Foundation Isaac Asimov Date: 01 October, 1991 — $7.99 — Book Rating: |
Fiction, Science Fiction
Isaac Asimov confessed himself baffled by the enduring popularity of his Foundation "trilogy", which was actually a compilation of a series of short stories that he had written up about the interregnum between the fall of the Galactic Empire and the rise of a new Empire. In fact, the Foundation series won the Hugo for best science-fiction series of all time, the only time such an award has been noted.
And it's easy to understand his bafflement. By the standards of the time— and, to a certain extent, today— the stories seem to be overwhelmingly dull, with no battles described, no heroics, no enduring love stories... just people finding a way out of difficulties.
And therein lies the key. Foundation is popular because it is thoughtful. There are thousands of stories featuring the dim-brain hero, and all too few about the saavy thinkers, the ones who see the crisis coming and avert it with minimal effort.
The premise is fairly simple: Hari Seldon was a brilliant mathematician who figured out a means of accurately measuring and predicting mass human behavior, and figured out that the Empire was doomed to fail. Unfortunately, his predictions also included thirty thousand years of debased life as all the knowledge of humanity was lost and had to be rediscovered.
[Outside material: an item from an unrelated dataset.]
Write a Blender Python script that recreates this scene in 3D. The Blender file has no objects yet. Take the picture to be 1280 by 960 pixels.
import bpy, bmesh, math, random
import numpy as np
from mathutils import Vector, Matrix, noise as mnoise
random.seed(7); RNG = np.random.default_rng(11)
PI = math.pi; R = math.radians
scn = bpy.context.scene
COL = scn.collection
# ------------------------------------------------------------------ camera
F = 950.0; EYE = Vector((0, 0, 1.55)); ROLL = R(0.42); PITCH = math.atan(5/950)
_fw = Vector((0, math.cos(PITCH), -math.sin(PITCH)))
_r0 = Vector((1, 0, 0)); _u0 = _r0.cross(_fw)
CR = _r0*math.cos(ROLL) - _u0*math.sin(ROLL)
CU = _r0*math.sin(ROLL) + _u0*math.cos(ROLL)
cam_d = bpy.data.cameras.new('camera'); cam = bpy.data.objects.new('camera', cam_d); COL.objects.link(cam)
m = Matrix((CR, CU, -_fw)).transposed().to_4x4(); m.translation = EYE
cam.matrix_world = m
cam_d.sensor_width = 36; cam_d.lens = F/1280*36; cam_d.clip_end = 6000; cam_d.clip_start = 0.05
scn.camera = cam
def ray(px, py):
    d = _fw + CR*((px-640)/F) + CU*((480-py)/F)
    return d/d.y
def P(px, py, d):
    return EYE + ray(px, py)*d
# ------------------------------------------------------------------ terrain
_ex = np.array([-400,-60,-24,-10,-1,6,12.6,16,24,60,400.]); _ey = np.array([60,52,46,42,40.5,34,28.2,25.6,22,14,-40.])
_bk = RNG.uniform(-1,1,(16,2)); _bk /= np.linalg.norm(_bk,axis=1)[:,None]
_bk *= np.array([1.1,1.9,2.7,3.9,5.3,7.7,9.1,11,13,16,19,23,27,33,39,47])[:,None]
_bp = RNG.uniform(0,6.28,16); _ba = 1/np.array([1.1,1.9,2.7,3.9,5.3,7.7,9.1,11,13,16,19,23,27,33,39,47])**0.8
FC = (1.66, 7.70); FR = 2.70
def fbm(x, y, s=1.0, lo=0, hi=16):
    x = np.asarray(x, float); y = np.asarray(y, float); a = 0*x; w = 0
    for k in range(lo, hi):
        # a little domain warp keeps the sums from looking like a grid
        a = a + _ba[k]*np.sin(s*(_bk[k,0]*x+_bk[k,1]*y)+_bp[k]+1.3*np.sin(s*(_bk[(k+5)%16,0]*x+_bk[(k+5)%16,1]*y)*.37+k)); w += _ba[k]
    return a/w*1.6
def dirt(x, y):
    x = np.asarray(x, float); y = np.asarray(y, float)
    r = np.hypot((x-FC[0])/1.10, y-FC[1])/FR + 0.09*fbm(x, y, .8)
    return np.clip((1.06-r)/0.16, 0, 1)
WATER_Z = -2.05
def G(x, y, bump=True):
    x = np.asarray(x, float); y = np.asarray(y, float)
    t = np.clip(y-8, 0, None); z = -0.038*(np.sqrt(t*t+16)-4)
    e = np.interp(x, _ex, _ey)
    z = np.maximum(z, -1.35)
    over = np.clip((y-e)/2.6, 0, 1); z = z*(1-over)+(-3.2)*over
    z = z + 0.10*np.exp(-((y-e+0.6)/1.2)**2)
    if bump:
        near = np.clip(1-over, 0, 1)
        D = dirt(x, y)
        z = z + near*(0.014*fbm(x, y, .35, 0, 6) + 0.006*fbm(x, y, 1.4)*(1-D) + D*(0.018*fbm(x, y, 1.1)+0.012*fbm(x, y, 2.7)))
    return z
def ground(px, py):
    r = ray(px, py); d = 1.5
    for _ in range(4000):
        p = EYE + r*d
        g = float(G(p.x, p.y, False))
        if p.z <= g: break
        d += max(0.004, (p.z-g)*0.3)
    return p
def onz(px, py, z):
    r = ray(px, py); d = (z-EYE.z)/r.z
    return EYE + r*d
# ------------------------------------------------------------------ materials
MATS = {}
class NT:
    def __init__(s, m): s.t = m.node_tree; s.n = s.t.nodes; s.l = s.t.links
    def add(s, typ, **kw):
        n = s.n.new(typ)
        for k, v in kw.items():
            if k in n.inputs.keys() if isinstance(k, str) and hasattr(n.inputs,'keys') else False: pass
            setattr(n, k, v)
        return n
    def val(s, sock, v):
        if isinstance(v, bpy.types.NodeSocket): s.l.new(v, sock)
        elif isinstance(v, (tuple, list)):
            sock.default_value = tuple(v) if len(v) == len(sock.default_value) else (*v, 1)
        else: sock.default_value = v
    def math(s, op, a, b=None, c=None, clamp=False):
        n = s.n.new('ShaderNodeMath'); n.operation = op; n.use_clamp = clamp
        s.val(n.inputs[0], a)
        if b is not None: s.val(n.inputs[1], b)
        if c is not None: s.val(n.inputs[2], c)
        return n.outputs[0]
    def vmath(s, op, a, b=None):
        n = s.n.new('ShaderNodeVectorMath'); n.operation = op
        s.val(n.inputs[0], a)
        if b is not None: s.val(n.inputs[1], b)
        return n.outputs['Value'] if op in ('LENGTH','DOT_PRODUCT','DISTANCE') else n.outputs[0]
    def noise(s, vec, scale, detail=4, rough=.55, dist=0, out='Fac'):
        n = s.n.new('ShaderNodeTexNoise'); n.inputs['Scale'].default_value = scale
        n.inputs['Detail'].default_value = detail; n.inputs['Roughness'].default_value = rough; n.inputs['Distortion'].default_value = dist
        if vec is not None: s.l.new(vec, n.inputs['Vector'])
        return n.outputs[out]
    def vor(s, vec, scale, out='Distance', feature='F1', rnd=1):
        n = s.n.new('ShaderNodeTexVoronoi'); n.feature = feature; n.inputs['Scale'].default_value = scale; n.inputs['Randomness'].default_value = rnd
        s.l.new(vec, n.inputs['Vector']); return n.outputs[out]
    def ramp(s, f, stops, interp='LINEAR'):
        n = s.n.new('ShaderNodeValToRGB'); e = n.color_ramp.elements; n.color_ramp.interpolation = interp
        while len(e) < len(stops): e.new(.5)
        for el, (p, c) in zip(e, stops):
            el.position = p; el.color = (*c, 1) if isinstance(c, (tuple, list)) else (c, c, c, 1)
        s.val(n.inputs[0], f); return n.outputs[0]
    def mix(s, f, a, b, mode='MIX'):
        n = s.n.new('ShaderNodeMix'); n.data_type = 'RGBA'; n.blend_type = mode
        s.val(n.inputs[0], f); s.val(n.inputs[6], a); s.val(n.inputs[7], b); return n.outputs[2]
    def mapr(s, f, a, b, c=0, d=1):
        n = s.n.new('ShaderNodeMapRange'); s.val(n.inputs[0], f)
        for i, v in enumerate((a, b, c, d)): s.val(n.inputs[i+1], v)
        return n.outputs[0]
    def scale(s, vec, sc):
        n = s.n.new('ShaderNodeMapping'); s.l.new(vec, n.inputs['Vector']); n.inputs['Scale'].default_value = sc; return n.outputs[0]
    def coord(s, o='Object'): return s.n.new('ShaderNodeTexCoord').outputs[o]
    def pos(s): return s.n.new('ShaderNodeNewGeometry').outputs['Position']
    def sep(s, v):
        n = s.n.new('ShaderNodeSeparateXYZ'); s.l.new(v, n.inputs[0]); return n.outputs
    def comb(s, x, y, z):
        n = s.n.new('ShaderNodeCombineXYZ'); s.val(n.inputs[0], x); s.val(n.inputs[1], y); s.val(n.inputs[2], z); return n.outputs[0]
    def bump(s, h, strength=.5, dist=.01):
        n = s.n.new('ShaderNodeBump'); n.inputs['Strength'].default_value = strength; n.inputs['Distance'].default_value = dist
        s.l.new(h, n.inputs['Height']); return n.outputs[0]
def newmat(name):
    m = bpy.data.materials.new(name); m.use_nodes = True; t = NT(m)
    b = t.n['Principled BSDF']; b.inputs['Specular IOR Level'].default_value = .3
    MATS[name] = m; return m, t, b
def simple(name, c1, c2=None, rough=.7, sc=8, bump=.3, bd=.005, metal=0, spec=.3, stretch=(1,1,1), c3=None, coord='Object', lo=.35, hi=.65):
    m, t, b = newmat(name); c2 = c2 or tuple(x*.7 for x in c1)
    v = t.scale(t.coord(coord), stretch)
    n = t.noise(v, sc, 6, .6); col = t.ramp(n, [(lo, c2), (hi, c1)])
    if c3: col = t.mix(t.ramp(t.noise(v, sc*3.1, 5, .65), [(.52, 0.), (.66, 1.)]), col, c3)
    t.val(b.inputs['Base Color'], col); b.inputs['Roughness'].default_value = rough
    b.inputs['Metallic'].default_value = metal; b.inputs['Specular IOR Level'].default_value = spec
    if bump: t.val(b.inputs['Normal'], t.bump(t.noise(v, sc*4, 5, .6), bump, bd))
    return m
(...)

In order to avert this fate, he managed to wrangle a foundation of encyclopædists, to conserve that knowledge.
Unbeknownst to them, he'd set them up so that conditions would create a new Empire from their seed in a mere thousand years. And by his predictions, he'd wangled conditions so that they'd be forced onto that path one way or another.
It's good stuff, in nicely manageable bits. Go. Read.